## [Work instructions]
Collect all lines from the records below that include the word "high".

## [Input records]
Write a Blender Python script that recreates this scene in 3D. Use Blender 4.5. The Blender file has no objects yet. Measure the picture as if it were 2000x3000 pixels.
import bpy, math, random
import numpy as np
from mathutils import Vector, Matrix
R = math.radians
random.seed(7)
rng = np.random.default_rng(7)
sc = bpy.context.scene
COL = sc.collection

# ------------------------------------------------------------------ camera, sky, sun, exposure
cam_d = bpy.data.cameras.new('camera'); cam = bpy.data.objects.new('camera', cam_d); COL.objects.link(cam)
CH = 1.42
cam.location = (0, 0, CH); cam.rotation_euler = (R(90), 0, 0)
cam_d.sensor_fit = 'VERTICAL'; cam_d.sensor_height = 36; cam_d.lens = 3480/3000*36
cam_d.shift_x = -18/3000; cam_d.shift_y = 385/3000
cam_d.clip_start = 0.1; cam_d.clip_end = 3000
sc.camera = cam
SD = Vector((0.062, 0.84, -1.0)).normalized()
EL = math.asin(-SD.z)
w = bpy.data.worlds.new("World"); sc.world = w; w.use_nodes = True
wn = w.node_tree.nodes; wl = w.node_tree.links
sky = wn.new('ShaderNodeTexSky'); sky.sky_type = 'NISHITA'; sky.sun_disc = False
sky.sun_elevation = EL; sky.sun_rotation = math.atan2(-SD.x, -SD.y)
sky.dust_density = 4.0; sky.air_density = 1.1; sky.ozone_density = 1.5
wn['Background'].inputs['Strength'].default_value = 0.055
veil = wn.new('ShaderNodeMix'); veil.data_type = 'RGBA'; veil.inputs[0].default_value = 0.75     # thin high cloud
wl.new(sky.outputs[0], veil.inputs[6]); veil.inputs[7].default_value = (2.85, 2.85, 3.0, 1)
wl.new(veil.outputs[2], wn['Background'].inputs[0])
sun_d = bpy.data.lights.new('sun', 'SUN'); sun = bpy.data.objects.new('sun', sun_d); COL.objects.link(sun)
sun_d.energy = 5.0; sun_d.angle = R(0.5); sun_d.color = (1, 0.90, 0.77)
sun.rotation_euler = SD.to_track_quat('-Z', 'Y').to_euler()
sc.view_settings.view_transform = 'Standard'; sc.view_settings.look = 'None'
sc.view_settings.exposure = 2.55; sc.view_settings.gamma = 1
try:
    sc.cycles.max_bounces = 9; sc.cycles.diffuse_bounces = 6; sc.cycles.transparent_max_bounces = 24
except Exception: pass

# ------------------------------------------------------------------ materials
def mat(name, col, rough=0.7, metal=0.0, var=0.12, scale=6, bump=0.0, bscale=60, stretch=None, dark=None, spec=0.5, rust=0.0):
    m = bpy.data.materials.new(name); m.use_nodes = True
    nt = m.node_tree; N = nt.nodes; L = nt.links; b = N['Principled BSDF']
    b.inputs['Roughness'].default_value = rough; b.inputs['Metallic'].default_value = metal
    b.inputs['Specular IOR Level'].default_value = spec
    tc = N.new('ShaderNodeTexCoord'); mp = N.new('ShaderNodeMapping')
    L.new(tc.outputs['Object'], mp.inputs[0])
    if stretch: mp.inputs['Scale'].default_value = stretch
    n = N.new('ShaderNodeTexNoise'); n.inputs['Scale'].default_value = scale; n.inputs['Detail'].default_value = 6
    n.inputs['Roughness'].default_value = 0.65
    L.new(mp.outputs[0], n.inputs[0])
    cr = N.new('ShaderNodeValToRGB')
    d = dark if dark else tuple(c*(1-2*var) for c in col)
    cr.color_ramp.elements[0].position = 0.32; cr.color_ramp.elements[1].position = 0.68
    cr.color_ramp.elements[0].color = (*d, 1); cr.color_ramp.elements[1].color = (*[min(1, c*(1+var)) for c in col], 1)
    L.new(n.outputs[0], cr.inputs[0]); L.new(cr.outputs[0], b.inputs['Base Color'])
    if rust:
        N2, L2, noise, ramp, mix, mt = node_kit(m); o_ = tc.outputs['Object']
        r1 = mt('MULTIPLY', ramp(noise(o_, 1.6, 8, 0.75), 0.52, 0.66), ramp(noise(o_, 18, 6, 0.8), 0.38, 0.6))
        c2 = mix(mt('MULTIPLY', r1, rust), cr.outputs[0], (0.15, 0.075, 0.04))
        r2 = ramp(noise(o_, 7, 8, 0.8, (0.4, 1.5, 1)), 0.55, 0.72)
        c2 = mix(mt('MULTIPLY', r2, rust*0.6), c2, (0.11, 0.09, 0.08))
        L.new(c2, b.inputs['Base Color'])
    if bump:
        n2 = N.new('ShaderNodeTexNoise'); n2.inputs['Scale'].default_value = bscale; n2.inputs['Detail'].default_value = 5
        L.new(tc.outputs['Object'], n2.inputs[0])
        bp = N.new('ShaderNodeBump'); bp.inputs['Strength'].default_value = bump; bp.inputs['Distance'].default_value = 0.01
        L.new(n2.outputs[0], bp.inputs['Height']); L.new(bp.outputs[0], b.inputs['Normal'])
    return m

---

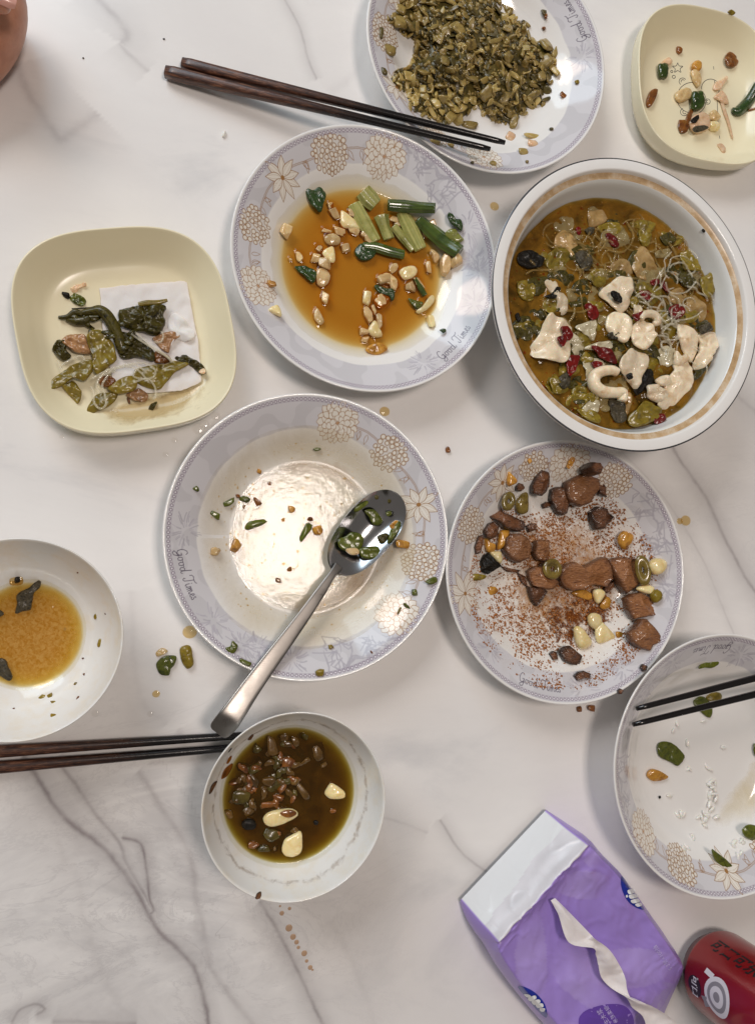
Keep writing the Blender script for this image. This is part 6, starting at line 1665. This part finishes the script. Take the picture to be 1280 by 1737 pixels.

---

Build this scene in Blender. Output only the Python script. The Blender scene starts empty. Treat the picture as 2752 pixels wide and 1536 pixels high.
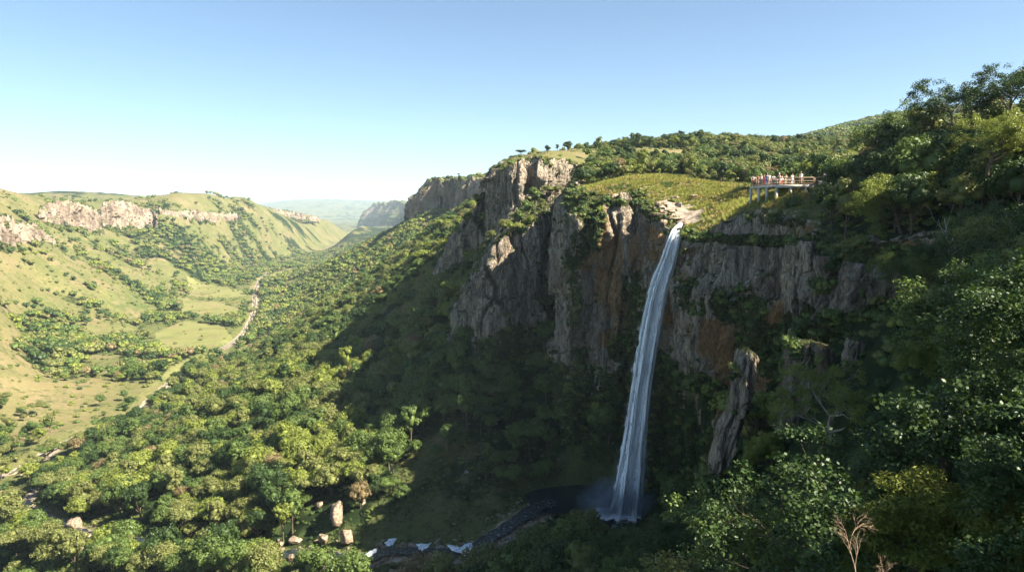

## [Exercise answer]
veil = wn.new('ShaderNodeMix'); veil.data_type = 'RGBA'; veil.inputs[0].default_value = 0.75     # thin high cloud
Build this scene in Blender. Output only the Python script. The Blender scene starts empty. Treat the picture as 2752 pixels wide and 1536 pixels high.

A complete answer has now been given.